Public Service (2025)

Shoal Lake 40 First Nation, ON

“Investing into Indigenous-led strategies to care for our own and to ensure our families are supported on the path of healing from colonization…This is a model where everybody wins, and it’s a model rooted in Indigenous values — where family and community is leading in the care and protection of children. Our Ancestors protected our teachings and it’s our individual and collective responsibility to move our people from surviving to thriving.”

Caring and compassion – and making sure that those things are embedded in the community – is Diane Redsky’s life’s work. A proud mother of three children and a Kookum (grandmother), she has strengthened the well-being of Indigenous communities in Winnipeg and across Turtle Island.

She spent most of her career leading the Ma Mawi Wi Chi Itata Centre – the largest non-mandated, non-profit, urban Indigenous-led organization in Manitoba and is a community-based, community-led, Indigenous-driven family resource centre that is a leader in community-based care for Indigenous children, youth and families in Winnipeg.

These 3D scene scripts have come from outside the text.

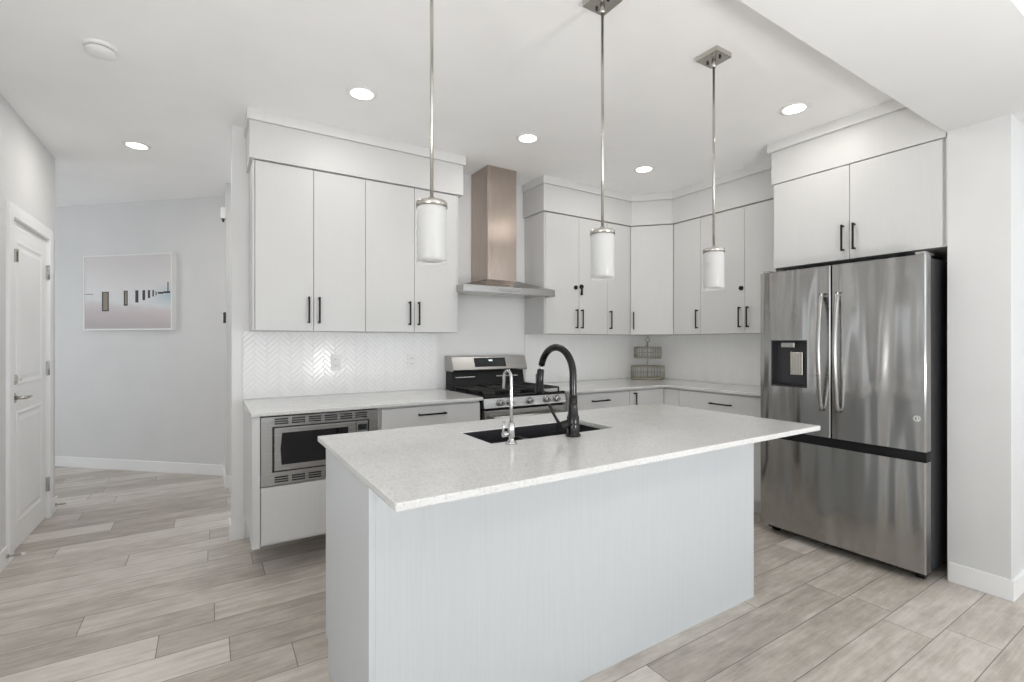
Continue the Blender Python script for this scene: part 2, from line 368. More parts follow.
for u0, u1, v0, v1 in ((.21, .29, .25, .51), (.46, .505, .32, .52), (.59, .625, .36, .52), (.67, .70, .39, .52), (.73, .755, .415, .52), (.78, .797, .435, .52), (.815, .827, .45, .50), (.84, .90, .468, .492), (.90, .975, .475, .50), (.945, .957, .49, .62), (0.015, .11, .478, .484)): pr(u0, u1, v0, v1, 1, .0006)
pr(.225, .277, .265, .50, 2, .0010); pr(.475, .495, .34, .51, 2, .0010)
for f in bm.faces:
    for l in f.loops: l[uv].uv = (l.vert.co.x / W_, (l.vert.co.z - pz0) / H_)
bmesh.ops.transform(bm, matrix=MW, verts=bm.verts); bmesh.ops.recalc_face_normals(bm, faces=bm.faces); obj('canvas', bm, ['art', 'post', 'post2'], pic)
t = thing('motion_sensor', 'small white wall sensor high on the hallway wall end beside the opening', 'sensor', (.13, 4.99, 2.42))
obj('housing', B(.088, .130, 4.96, 5.02, 2.385, 2.485, r=.006), 'white', t); bm = BM(); cyl(bm, (.108, 4.985, 2.385), (.108, 4.985, 2.355), .014, .006); obj('sensor_eye', bm, 'plast', t)
t = thing('thermostat', 'small dark-rimmed thermostat at shoulder height on the hallway wall end', 'thermostat', (.13, 4.99, 1.5))
obj('rim', B(.108, .130, 4.965, 5.035, 1.46, 1.555, r=.006), 'plast', t); obj('face', B(.103, .109, 4.975, 5.025, 1.478, 1.537, r=.002), 'white', t)

# ---------------------------------------------------------------- cabinets
YW -= .004; XW -= .004          # furniture stands just clear of the plaster
def pull(name, p, axis, length, out, par, m='black'):
    """bar pull: p centre on the door face, axis unit vector, out unit vector away from the door"""
    p, a, o_ = Vector(p), Vector(axis), Vector(out); bm = BM(); s = a.cross(o_)
    def blk(c, la, lo, ls):
        t = BM(); bmesh.ops.create_cube(t, size=1)
        for v in t.verts: q = v.co.copy(); v.co = c + a * q.x * la + o_ * q.y * lo + s * q.z * ls
        bmesh.ops.recalc_face_normals(t, faces=t.faces); bmesh.ops.bevel(t, geom=t.edges[:], offset=.0015, segments=1, affect='EDGES'); merge(bm, t)
    blk(p + o_ * .029, length, .009, .011)
    for e in (-1, 1): blk(p + o_ * .0125 + a * e * (length / 2 - .008), .011, .025, .011)
    return obj(name, bm, m, par)
DT, G = .019, .0016
UZ0, UZ1, UZ2, YU = 1.362, 2.405, 2.634, 3.317
UV = (0, 0, 1)
def upper_back(x0, x1, splits, handles, label, side=False):
    t = thing('wall_cabinet', label, 'cabinet', ((x0 + x1) / 2, YW, UZ0), 'white slab-door wall cabinets')
    bm = BM(); bx(bm, x0 + .0008, x1 - .0008, YU + DT + .002, YW, UZ0, UZ1 - .001, 0); obj('body', bm, 'cab', t)
    ds = [x0] + splits + [x1]
    for k, (a, b) in enumerate(zip(ds, ds[1:])):
        d = obj('door', B(a + G, b - G, YU, YU + DT, UZ0 + .001, UZ1 - .004, r=.0012), 'cab', t)
        pull('handle', (handles[k], YU, 1.496), UV, .17, (0, -1, 0), d)
    return t
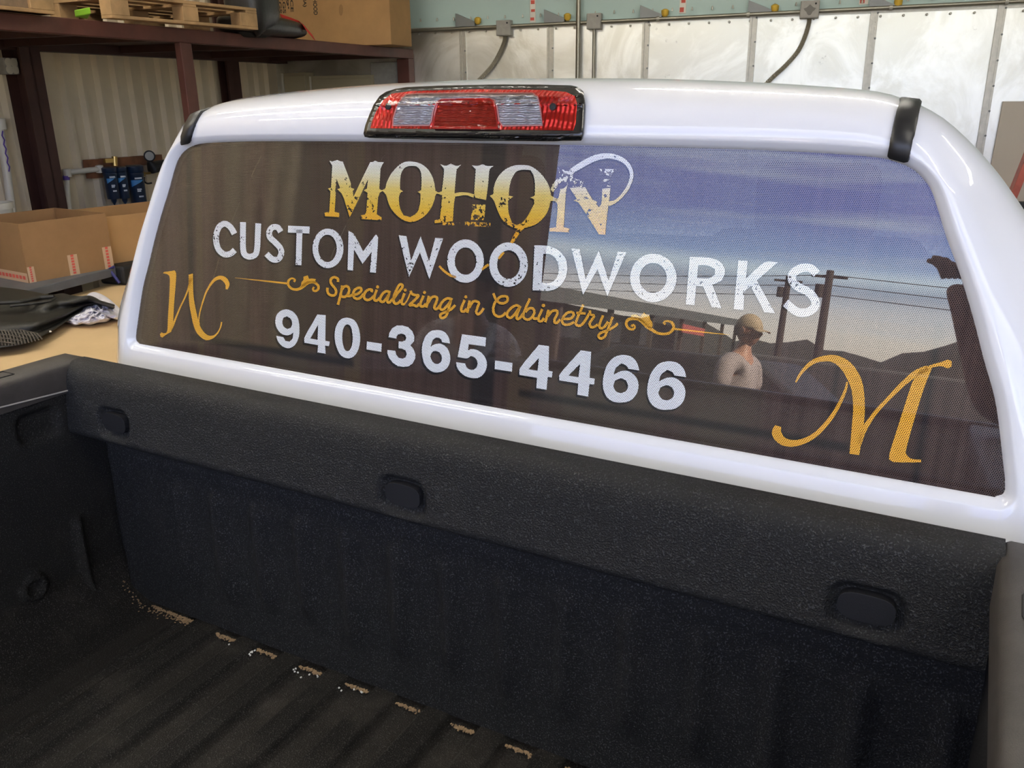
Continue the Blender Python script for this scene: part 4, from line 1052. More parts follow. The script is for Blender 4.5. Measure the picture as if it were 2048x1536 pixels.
# building columns against the ribbed wall
for x0, x1, lab, off in ((43, 90, None, .16), (452, 480, None, .10)):
    n0 = float(onl((x0, 180), CL + off) @ BN - CB); n1 = float(onl((x1, 180), CL + off) @ BN - CB)
    b = B(); ibeam(b, CL + off / 2 + .03, (n0 + n1) / 2, n1 - n0 - .03, off, 0, CEIL - .02)
    obj('wall_column', b, red_dark, mz)
# ---- on the mezzanine
def pallet(corner, e1, e2, L, W_, m, lab, tip=0):
    """corner on the deck, e1 along the beam, e2 back from it"""
    c = A(corner); e1 = A(e1); e2 = A(e2); Z = A((0, 0, 1)); t_ = thing('pallet', lab, 'pallet', c, 'wooden pallets on the mezzanine')
    def bx(n, u0, u1, v0, v1, z0, z1): return obj(n, B().box(c + e1 * (u0 + u1) / 2 + e2 * (v0 + v1) / 2 + Z * (z0 + z1) / 2, (1, 1, 1), ax=(e1 * (u1 - u0), e2 * (v1 - v0), Z * (z1 - z0))), m, t_, bevel=.003)
    for v in (0, W_ / 2 - .045, W_ - .09): 
        bx('bottom_board', 0, L, v, v + .09, 0, .018)
        for u in (0, L / 2 - .06, L - .12): bx('block', u, u + (.12 if u else .15), v, v + .09, .018, .098)
    for k_ in range(3): bx('stringer_board', 0 + k_ * (L - .1) / 2, .1 + k_ * (L - .1) / 2, 0, W_, .098, .114)
    for k_ in range(6): bx('deck_board', 0, L, k_ * (W_ - .1) / 5, .1 + k_ * (W_ - .1) / 5, .114, .132)
    return t_
pr_ = onz((517, 60), DECK); pl_ = onz((225, 36), DECK)
e1 = (pl_ - pr_); L1 = np.linalg.norm(e1); e1 /= L1; e2 = np.cross(A((0, 0, 1)), e1); e2 = -e2 if e2 @ BD > 0 else e2
pallet(pr_, e1, e2, L1, .95, wood, 'pale wooden pallet on the mezzanine beside the black cushions')
pr2 = onz((117, 29), DECK); e1b = -BN
pallet(pr2 - BD * .02, e1b, -BD, 1.2, .95, wood, 'yellowish wooden pallet at the far left end of the mezzanine')
pr3 = onz((206, 20), DECK)
pallet(onz((200, 25), DECK) - BD * .30, e1b, -BD, .34, .6, wood_old, 'dark weathered pallet set back between the other two pallets')
tag(obj('plastic_scrap', B().prism([onz(q, DECK) + A((0, 0, .0)) for q in ((150, 34), (162, 36), (176, 38), (182, 28))], (0, 0, .035)), green, bevel=.006), 'small lime green plastic scrap on the mezzanine edge', 'scrap')
# big carton
cc = onz((783, 89), DECK); gdir = -BD; sdir = BN + 0
hd = 1.5; Ls = .42; ZZ = A((0, 0, 1))
bxo = thing('cardboard_box', 'huge brown cardboard carton printed HOOD on the mezzanine', 'box', cc)
obj('carton', B().box(cc + gdir * .64 + sdir * Ls / 2 + ZZ * hd / 2, (1, 1, 1), ax=(gdir * 1.28, sdir * Ls, ZZ * hd)), card, bxo, bevel=.006)
def face_xy(p):                             # photo point on the carton's front face
    return onp(p, sdir, cc @ sdir) - sdir * .001
obj('hand_hole', B().flat([face_xy((682 + 4.2 * math.cos(a), 20 + 11.5 * math.sin(a))) for a in np.linspace(0, 2 * math.pi, 24)[:-1]]), card2, bxo)
def text_mesh(s):
    cu = bpy.data.curves.new('t', 'FONT'); cu.body = s; cu.size = 1; cu.offset = .03; cu.resolution_u = 3
    to = bpy.data.objects.new('t', cu); C.objects.link(to)
    dg = bpy.context.evaluated_depsgraph_get(); me = to.evaluated_get(dg).to_mesh()
    v = [tuple(q.co) for q in me.vertices]; f = [tuple(p.vertices) for p in me.polygons]
    to.evaluated_get(dg).to_mesh_clear(); bpy.data.objects.remove(to); bpy.data.curves.remove(cu)
    return v, f
def put_text(s, start, end, hgt, m, par, name='printed_text', lift=0.):
    """letters run from start to end (3-D), tops toward hgt (3-D vector of the capital height)"""
    v, f = text_mesh(s); v = np.array(v); x0, x1 = v[:, 0].min(), v[:, 0].max(); h_ = .729
    ex = (A(end) - A(start)) / (x1 - x0); b = B()
    b.add([A(start) + ex * (q[0] - x0) + A(hgt) * (q[1] / h_) for q in v], f)
    return obj(name, b, m, par, norm=False)
for s_t, xa, ya, yb, wd in (('HOOD', 626, -2, 30, 8), ('(NA)', 606, -12, 14, 6), ('1 PCE', 579, -24, 24, 6), ("1.9'", 571, -22, 18, 5), ('17.1 KGS', 562, -48, 27, 6), ('18.6 KGS', 554, -48, 27, 6)):
    a_ = face_xy((xa, ya)); b_ = face_xy((xa + (yb - ya) * .06, yb)); c_ = face_xy((xa + wd, ya))
    put_text(s_t, a_, b_, c_ - a_, ink, bxo)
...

From 2011-2015, Redsky was Project Director for the National Task Force on Human Trafficking of Women and Girls in Canada, working with national and international experts to address the sexual exploitation/trafficking of Canadian women and girls. This work resulted in a National Task Force Report with 34 recommendations to end sex trafficking in Canada. She is currently the CEO of Kekekoziibii Development Corporation which leads the economic development for Shoal Lake 40 First Nation.

Redsky has received numerous accolades for her work, including an Honorary Doctorate Degree in Law from the University of Winnipeg, the Order of Manitoba, King Charles III Coronation Medal, Queen’s Platinum Jubilee Medal, Governor General’s Awards in Commemoration of the Persons Case, the Senate of Canada Medal, the YMCA-YWCA Women of Distinction Award, and the 150 Manitoba Trailblazer Award. In her current role, Diane leads Economic Reconciliation for Shoal Lake 40 First Nation.